* _Written task_
Without including any pictures, copy each entry below exactly.

Saved data entries
★ ★ ★ ★ ★ ★ ★

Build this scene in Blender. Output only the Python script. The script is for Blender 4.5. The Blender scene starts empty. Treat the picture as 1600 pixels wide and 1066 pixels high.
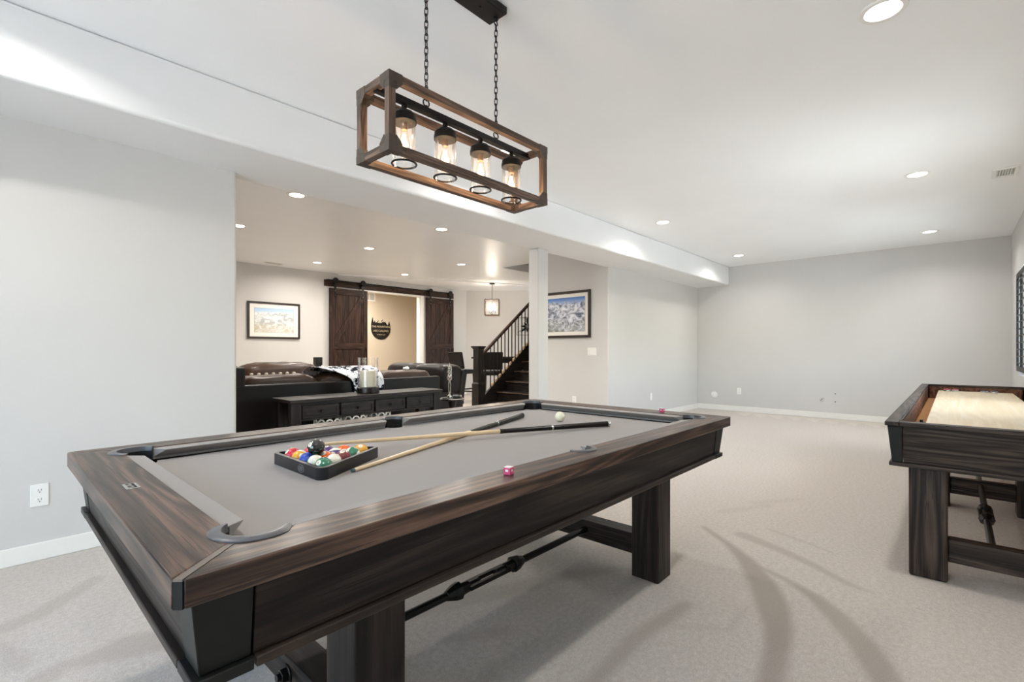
import bpy, bmesh, math, random
import numpy as np
from mathutils import Vector, Matrix
random.seed(7)
C = bpy.context.scene.collection
SC = bpy.context.scene
PI = math.pi
def rad(d): return d * PI / 180

# ------------------------------------------------------------------ camera, sky, exposure
CAM_H = 1.165
AZ = rad(42.44)                       # heading measured from +X (long axis of the pool table)
cam = bpy.data.cameras.new('camera')
cam.sensor_width = 36.0
cam.lens = 756.0 / 1600.0 * 36.0
cam.shift_y = (547.5 - 533.0) / 1600.0
cam.clip_start = 0.03
camo = bpy.data.objects.new('camera', cam)
C.objects.link(camo)
camo.location = (0, 0, CAM_H)
camo.rotation_euler = (PI / 2, 0, AZ - PI / 2)
SC.camera = camo

SC.view_settings.view_transform = 'Standard'
SC.view_settings.look = 'None'
SC.view_settings.gamma = 1.0
SC.view_settings.use_curve_mapping = False
SC.view_settings.exposure = 0.60
SC.cycles.use_denoising = True
SC.cycles.max_bounces = 10
SC.cycles.diffuse_bounces = 6
SC.cycles.glossy_bounces = 6
SC.cycles.transparent_max_bounces = 16
SC.cycles.sample_clamp_indirect = 6.0
SC.cycles.caustics_reflective = False
SC.cycles.caustics_refractive = False

LAMP_W = 7.6          # each recessed downlight of the games room
LAMP_W2 = 20.0         # each recessed downlight of the lounge
SKY = 1.15
world = bpy.data.worlds.new('world')
SC.world = world
world.use_nodes = True
wn = world.node_tree
wn.nodes.clear()
wo = wn.nodes.new('ShaderNodeOutputWorld')
wb = wn.nodes.new('ShaderNodeBackground')
ws = wn.nodes.new('ShaderNodeTexSky')
ws.sky_type = 'NISHITA'
ws.sun_disc = False
ws.sun_elevation = rad(50)
ws.sun_rotation = rad(200)
wb.inputs['Strength'].default_value = SKY
wh = wn.nodes.new('ShaderNodeHueSaturation'); wh.inputs['Saturation'].default_value = .8   # thin high haze
wn.links.new(ws.outputs[0], wh.inputs['Color']); wn.links.new(wh.outputs[0], wb.inputs[0])
wn.links.new(wb.outputs[0], wo.inputs[0])

sun = bpy.data.lights.new('sun', 'SUN')          # shines from behind the house onto the patio, not into the room
sun.energy = 28.0; sun.angle = rad(.6); sun.color = (1, .97, .93)
suno = bpy.data.objects.new('sun', sun); C.objects.link(suno)
suno.rotation_euler = (rad(-8), rad(40), 0)

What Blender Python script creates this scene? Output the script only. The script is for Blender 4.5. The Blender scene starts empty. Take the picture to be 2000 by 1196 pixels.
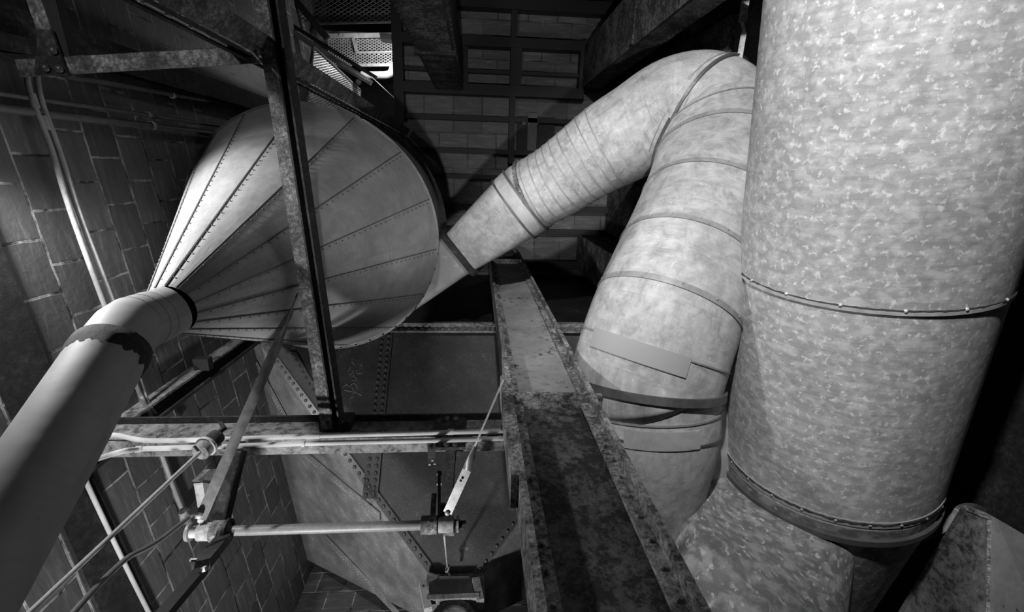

★ ★ ★ ★ ★ ★ ★

* _Solution for this problem_
Build this scene in Blender. Output only the Python script. The script is for Blender 4.5. The Blender scene starts empty. Treat the picture as 1600 pixels wide and 1066 pixels high.
import bpy, bmesh, math, random
import numpy as np
from mathutils import Vector, Matrix
random.seed(7)
C = bpy.context.scene.collection
SC = bpy.context.scene
PI = math.pi
def rad(d): return d * PI / 180

# ------------------------------------------------------------------ camera, sky, exposure
CAM_H = 1.165
AZ = rad(42.44)                       # heading measured from +X (long axis of the pool table)
cam = bpy.data.cameras.new('camera')
cam.sensor_width = 36.0
cam.lens = 756.0 / 1600.0 * 36.0
cam.shift_y = (547.5 - 533.0) / 1600.0
cam.clip_start = 0.03
camo = bpy.data.objects.new('camera', cam)
C.objects.link(camo)
camo.location = (0, 0, CAM_H)
camo.rotation_euler = (PI / 2, 0, AZ - PI / 2)
SC.camera = camo

SC.view_settings.view_transform = 'Standard'
SC.view_settings.look = 'None'
SC.view_settings.gamma = 1.0
SC.view_settings.use_curve_mapping = False
SC.view_settings.exposure = 0.60
SC.cycles.use_denoising = True
SC.cycles.max_bounces = 10
SC.cycles.diffuse_bounces = 6
SC.cycles.glossy_bounces = 6
SC.cycles.transparent_max_bounces = 16
SC.cycles.sample_clamp_indirect = 6.0
SC.cycles.caustics_reflective = False
SC.cycles.caustics_refractive = False

LAMP_W = 7.6          # each recessed downlight of the games room
LAMP_W2 = 20.0         # each recessed downlight of the lounge
SKY = 1.15
world = bpy.data.worlds.new('world')
SC.world = world
world.use_nodes = True
wn = world.node_tree
wn.nodes.clear()
wo = wn.nodes.new('ShaderNodeOutputWorld')
wb = wn.nodes.new('ShaderNodeBackground')
ws = wn.nodes.new('ShaderNodeTexSky')
ws.sky_type = 'NISHITA'
ws.sun_disc = False
ws.sun_elevation = rad(50)
ws.sun_rotation = rad(200)
wb.inputs['Strength'].default_value = SKY
wh = wn.nodes.new('ShaderNodeHueSaturation'); wh.inputs['Saturation'].default_value = .8   # thin high haze
wn.links.new(ws.outputs[0], wh.inputs['Color']); wn.links.new(wh.outputs[0], wb.inputs[0])
wn.links.new(wb.outputs[0], wo.inputs[0])

sun = bpy.data.lights.new('sun', 'SUN')          # shines from behind the house onto the patio, not into the room
sun.energy = 28.0; sun.angle = rad(.6); sun.color = (1, .97, .93)
suno = bpy.data.objects.new('sun', sun); C.objects.link(suno)
suno.rotation_euler = (rad(-8), rad(40), 0)

What Blender Python script creates this scene? Output the script only. The script is for Blender 4.5. The Blender scene starts empty. Take the picture to be 2000 by 1196 pixels.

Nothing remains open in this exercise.